DATASET EXCERPT ->

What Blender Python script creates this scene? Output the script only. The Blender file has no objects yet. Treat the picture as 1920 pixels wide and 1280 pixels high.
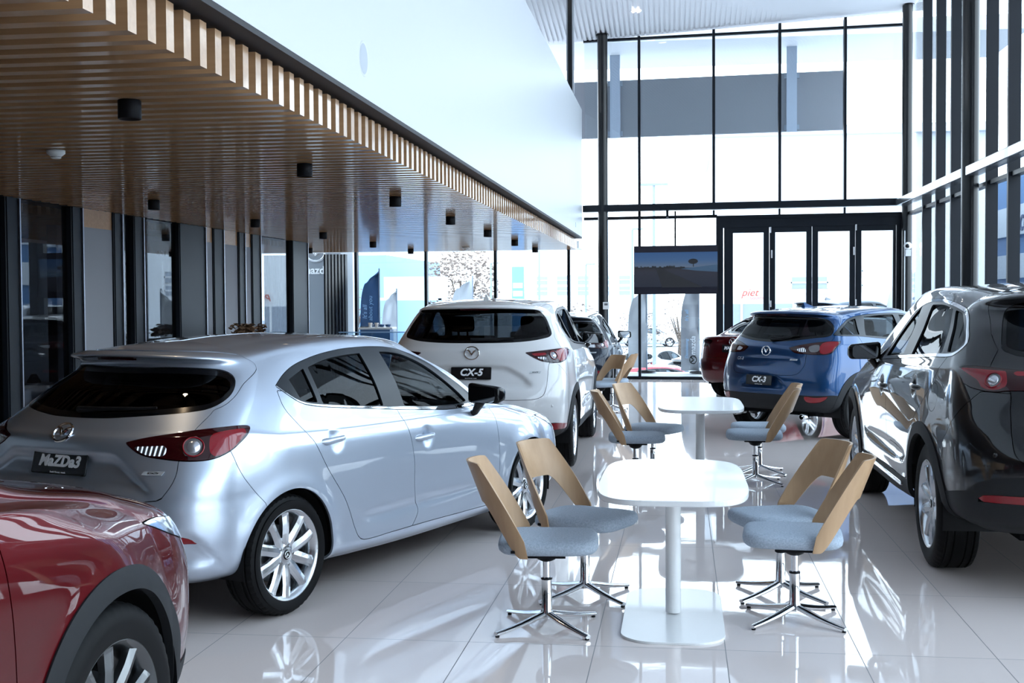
SKY = 7.0
QUAL = 1.0
import bpy, bmesh, math, random
import numpy as np
from mathutils import Vector, Matrix
random.seed(7); np.random.seed(7)
SC = bpy.context.scene; COL = SC.collection
R_ = math.radians

# ---------------------------------------------------------------- materials
MATS = {}
def mat(name, col=(.8, .8, .8), rough=.5, metal=0., coat=0., emit=None, es=1., spec=.5, alpha=1., trans=0., ior=1.45, coat_rough=.03):
    if name in MATS: return MATS[name]
    m = bpy.data.materials.new(name); m.use_nodes = True
    b = m.node_tree.nodes['Principled BSDF']
    b.inputs['Base Color'].default_value = (*col, 1); b.inputs['Roughness'].default_value = rough
    b.inputs['Metallic'].default_value = metal; b.inputs['Coat Weight'].default_value = coat
    b.inputs['Coat Roughness'].default_value = coat_rough
    b.inputs['Specular IOR Level'].default_value = spec; b.inputs['IOR'].default_value = ior
    b.inputs['Transmission Weight'].default_value = trans; b.inputs['Alpha'].default_value = alpha
    if emit:
        b.inputs['Emission Color'].default_value = (*emit, 1); b.inputs['Emission Strength'].default_value = es
    MATS[name] = m
    return m
def nd(m, typ, **kw):
    n = m.node_tree.nodes.new(typ)
    for k, v in kw.items():
        if k.startswith('i_'): n.inputs[k[2:].replace('_', ' ')].default_value = v
        else: setattr(n, k, v)
    return n
def glass_mat(name, tint=(1, 1, 1), refl=1.0, rough=0.0, ior=1.5):
    """thin sheet glass: tinted see-through plus a fresnel mirror"""
    m = bpy.data.materials.new(name); m.use_nodes = True
    nt = m.node_tree; nt.nodes.clear()
    out = nt.nodes.new('ShaderNodeOutputMaterial'); mix = nt.nodes.new('ShaderNodeMixShader')
    tr = nt.nodes.new('ShaderNodeBsdfTransparent'); gl = nt.nodes.new('ShaderNodeBsdfGlossy')
    fr = nt.nodes.new('ShaderNodeFresnel'); mul = nt.nodes.new('ShaderNodeMath'); mul.operation = 'MULTIPLY'
    tr.inputs['Color'].default_value = (*tint, 1); gl.inputs['Roughness'].default_value = rough
    fr.inputs['IOR'].default_value = ior; mul.inputs[1].default_value = refl
    geo = nt.nodes.new('ShaderNodeNewGeometry'); sel = nt.nodes.new('ShaderNodeMath'); sel.operation = 'SUBTRACT'
    sel.inputs[0].default_value = 1.0
    # same fresnel from both sides of the sheet
    fr2 = nt.nodes.new('ShaderNodeFresnel'); fr2.inputs['IOR'].default_value = ior
    mx = nt.nodes.new('ShaderNodeMix'); mx.data_type = 'FLOAT'
    lw = nt.nodes.new('ShaderNodeLayerWeight'); lw.inputs['Blend'].default_value = 0.5
    p = nt.nodes.new('ShaderNodeMath'); p.operation = 'POWER'; p.inputs[1].default_value = 4.0
    nt.links.new(lw.outputs['Facing'], p.inputs[0])
    a = nt.nodes.new('ShaderNodeMath'); a.operation = 'MULTIPLY_ADD'; a.inputs[1].default_value = 0.9; a.inputs[2].default_value = 0.06
    nt.links.new(p.outputs[0], a.inputs[0]); nt.links.new(a.outputs[0], mul.inputs[0])
    for n in (geo, sel, fr, fr2, mx): nt.nodes.remove(n)
    nt.links.new(mul.outputs[0], mix.inputs[0]); nt.links.new(tr.outputs[0], mix.inputs[1]); nt.links.new(gl.outputs[0], mix.inputs[2])
    nt.links.new(mix.outputs[0], out.inputs[0])
    MATS[name] = m
    return m

# ---------------------------------------------------------------- objects
def tag(o, label=None, cat=None, group=None, kind=None):
    if label: o['label'] = label
    if cat: o['category'] = cat
    if group: o['group'] = group
    if kind: o['kind'] = kind
    return o
def empty(name, loc=(0, 0, 0), rz=0., parent=None):
    o = bpy.data.objects.new(name, None); COL.objects.link(o)
    o.location = loc; o.rotation_euler = (0, 0, rz); o.empty_display_size = .1
    if parent: o.parent = parent
    return o
def link(name, me, m, parent=None, loc=None, rot=None):
    if m is not None and not me.materials:
        for x in (m if isinstance(m, (list, tuple)) else [m]): me.materials.append(x)
    o = bpy.data.objects.new(name, me); COL.objects.link(o)
    if parent: o.parent = parent
    if loc: o.location = loc
    if rot: o.rotation_euler = rot
    return o
def copy_tree(o, parent=None):
    c = o.copy(); COL.objects.link(c)
    if parent: c.parent = parent
    for ch in o.children: copy_tree(ch, c)
    return c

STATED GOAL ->
Leave out the pictures and repeat exactly the lines from the start of the material through the line that contains "R_ = math.radians", both included.

FINAL RESULT ->
What Blender Python script creates this scene? Output the script only. The Blender file has no objects yet. Treat the picture as 1920 pixels wide and 1280 pixels high.
SKY = 7.0
QUAL = 1.0
import bpy, bmesh, math, random
import numpy as np
from mathutils import Vector, Matrix
random.seed(7); np.random.seed(7)
SC = bpy.context.scene; COL = SC.collection
R_ = math.radians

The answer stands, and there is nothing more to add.